Mi nieto de cuatro años estaba sentado en mi falda y acariciaba mi cabeza calva, estudiándola detenidamente. «Abuelo —preguntó—, ¿qué le pasó a tu pelo?». «Ah —dije riendo—, lo perdí con los años». Puso cara pensativa y respondió: «Qué pena. Tendré que darte un poco del mío».

Sonreí ante su compasión y lo abracé fuerte. Más tarde, reflexionando en su amor por mí en ese preciado momento, también medité en el amor generoso y abnegado de Dios.

Gilbert K. Chesterton escribió: «Hemos pecado y crecido, y nuestro Padre es más joven que nosotros», queriendo decir que al «Anciano de días» (Daniel 7:9) no lo afecta la decadencia del pecado. Dios no tiene edad, y su amor exuberante nunca cambia ni se desvanece. Está totalmente dispuesto a cumplir —y puede hacerlo— la promesa que le hizo a su pueblo en Isaías 46: «Y hasta la vejez yo mismo, y hasta las canas os soportaré yo; yo hice, yo llevaré, yo soportaré y guardaré» (v. 4).

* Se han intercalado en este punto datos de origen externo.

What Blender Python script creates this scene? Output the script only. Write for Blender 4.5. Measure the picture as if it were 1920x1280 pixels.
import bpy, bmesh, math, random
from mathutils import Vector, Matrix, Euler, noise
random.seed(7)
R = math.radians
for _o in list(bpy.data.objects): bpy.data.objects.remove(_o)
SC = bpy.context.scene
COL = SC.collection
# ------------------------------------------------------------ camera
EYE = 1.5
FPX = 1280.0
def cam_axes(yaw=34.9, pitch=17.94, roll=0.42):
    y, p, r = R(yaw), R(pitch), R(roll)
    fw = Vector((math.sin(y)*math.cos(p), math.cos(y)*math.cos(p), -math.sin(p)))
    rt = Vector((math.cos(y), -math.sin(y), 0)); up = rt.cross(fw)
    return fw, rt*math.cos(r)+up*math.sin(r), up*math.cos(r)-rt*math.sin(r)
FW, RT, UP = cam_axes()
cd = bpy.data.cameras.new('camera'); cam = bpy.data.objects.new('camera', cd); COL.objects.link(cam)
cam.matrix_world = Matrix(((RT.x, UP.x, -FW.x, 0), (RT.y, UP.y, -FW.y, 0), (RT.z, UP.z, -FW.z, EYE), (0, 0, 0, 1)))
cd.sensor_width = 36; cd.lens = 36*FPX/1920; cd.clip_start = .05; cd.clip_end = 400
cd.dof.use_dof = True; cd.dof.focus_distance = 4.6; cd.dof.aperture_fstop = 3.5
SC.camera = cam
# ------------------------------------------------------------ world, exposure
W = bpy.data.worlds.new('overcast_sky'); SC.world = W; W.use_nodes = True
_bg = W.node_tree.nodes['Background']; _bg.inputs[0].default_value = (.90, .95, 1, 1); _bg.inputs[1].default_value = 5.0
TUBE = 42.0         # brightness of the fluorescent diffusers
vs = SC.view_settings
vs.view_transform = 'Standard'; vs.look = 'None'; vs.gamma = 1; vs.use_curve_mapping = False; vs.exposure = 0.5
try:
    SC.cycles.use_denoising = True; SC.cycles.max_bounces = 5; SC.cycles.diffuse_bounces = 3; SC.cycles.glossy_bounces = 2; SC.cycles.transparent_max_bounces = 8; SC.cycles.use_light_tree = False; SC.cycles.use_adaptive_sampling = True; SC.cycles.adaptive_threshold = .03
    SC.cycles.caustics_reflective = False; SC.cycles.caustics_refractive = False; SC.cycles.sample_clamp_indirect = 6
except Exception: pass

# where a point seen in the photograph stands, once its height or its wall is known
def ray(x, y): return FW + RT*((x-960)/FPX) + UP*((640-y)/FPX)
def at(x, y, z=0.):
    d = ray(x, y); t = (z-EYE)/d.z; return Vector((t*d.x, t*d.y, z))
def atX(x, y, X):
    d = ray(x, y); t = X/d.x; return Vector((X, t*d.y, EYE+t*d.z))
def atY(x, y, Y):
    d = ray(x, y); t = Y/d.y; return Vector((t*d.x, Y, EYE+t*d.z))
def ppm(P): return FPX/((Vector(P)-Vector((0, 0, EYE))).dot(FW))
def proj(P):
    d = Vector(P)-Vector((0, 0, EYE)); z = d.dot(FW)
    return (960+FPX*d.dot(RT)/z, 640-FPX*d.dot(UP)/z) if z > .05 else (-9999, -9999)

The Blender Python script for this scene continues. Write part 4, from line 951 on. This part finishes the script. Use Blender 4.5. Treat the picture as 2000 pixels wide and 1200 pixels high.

Cinco versículos después, explica: «yo soy Dios, y no hay otro Dios, y nada hay semejante a mí» (v. 9). El gran «YO SOY» (Éxodo 3:14) nos ama tan profundamente que llegó al extremo de morir en la cruz para llevar todo el peso de nuestro pecado, de modo que pudiéramos volvernos a Él y ser librados de nuestra carga, ¡y adorarlo con gratitud para siempre!